BARCELONA

La semana pasada se adjudicó el último premio Planeta de novela. La mecánica de difusión siempre es la misma. Vi por televisión el anuncio de los finalistas. Pocos minutos antes de las doce de la noche, antes incluso de que se abriera el sobre del ganador, aparecía en un medio digital una nota en la que se anunciaba quién lo había ganado.

No se trata de nada nuevo. Los medios de prensa dejan preparada una nota para que al día siguiente la noticia llegue a los lectores. Esta ha sido la característica de este premio. Más bien lo que me llama la atención es que siempre, en cada convocatoria, llegan cientos de ejemplares de países hispanohablantes y nunca falta el conteo del origen de los manuscritos: decenas de ellos vienen de distintos países, desde México a Argentina, pasando, por supuesto, por Ecuador. En ese momento lo que imagino son las semanas o los meses en los que los participantes, los inéditos, se preocuparon por pasar a limpio sus novelas, sacar copias, encuadernarlas, ponerlas en un sobre y lanzarlas al buzón, con lo caro que resulta, ilusionados en ganar ese premio multimillonario y lograr la publicación. Es en estos escritores inéditos en los que pienso. ¿Hacen lo correcto? Vistos los hechos, no hay ninguna posibilidad. Todos los ganadores del Planeta de las últimas convocatorias han sido escritores con trayectoria, y en muchos casos autores del mismo grupo editorial.

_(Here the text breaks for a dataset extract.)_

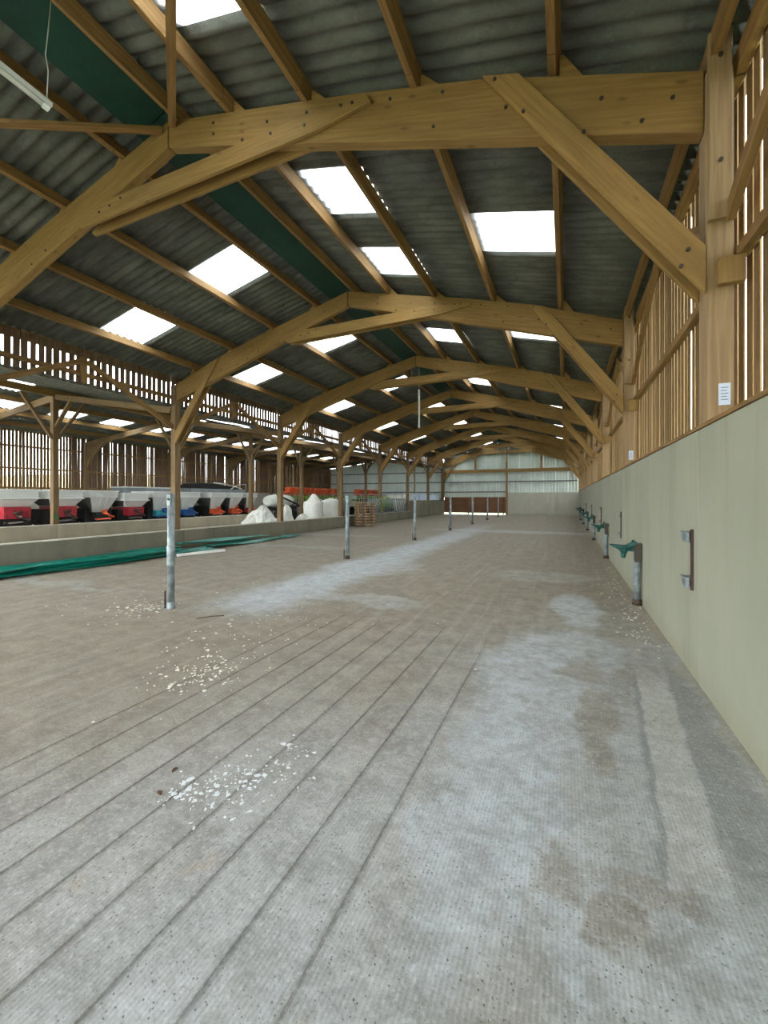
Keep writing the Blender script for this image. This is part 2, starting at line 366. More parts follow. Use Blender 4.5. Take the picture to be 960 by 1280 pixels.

No juzgo a estos premios pero realzo matices. Es una manera, como otras, de difundir a un determinado autor. Las editoriales tienen ese trabajo: dar a conocer las obras en las que creen. Es decir, el premio Planeta llega a sus lectores, a quienes lo esperan. No hay que pedirle piñas ni al naranjo ni al olmo.

Aun así, quisiera animar a los escritores inéditos que insistan. No en el Planeta, está claro, sino en otros. Miren hacia Latinoamérica y también allí con atención. Miren a premios de editoriales pequeñas. Empiecen por abajo, es decir, por los cimientos. Publicar en la más pequeña editorial es un premio. Consideren que el premio mayor es terminar esa novela sin prisa, cuidando hasta la última coma, sin correr por la fecha de entrega, demorándose en trazar un mundo y pulirlo como una esfera. Que donde gana una novela es en acumular tiempo, porque el tiempo es inherente a su configuración y a sus múltiples resonancias. Toda gran novela es una máquina de precisión que se activa en el momento que un lector, por azar, por descuido, incluso desconociendo al autor, abre cualquier página y, con premio o sin él, cae en una línea, en un diálogo, en una descripción, y empieza esa conversación que salta fronteras. Más que regalar derechos al lector, los mejores libros exigen responsabilidades. Recuerdo entonces la advertencia de Lautréamont al inicio de Los Cantos de Maldoror: “Dirige tus pasos hacia atrás y no hacia delante. Escucha bien lo que te digo: dirige tus pasos hacia atrás y no hacia delante”. Esto convierte a la lectura en trasgresión, a la trasgresión en aventura, y a la aventura en esa forma de conocimiento turbador que es el lenguaje de toda gran novela.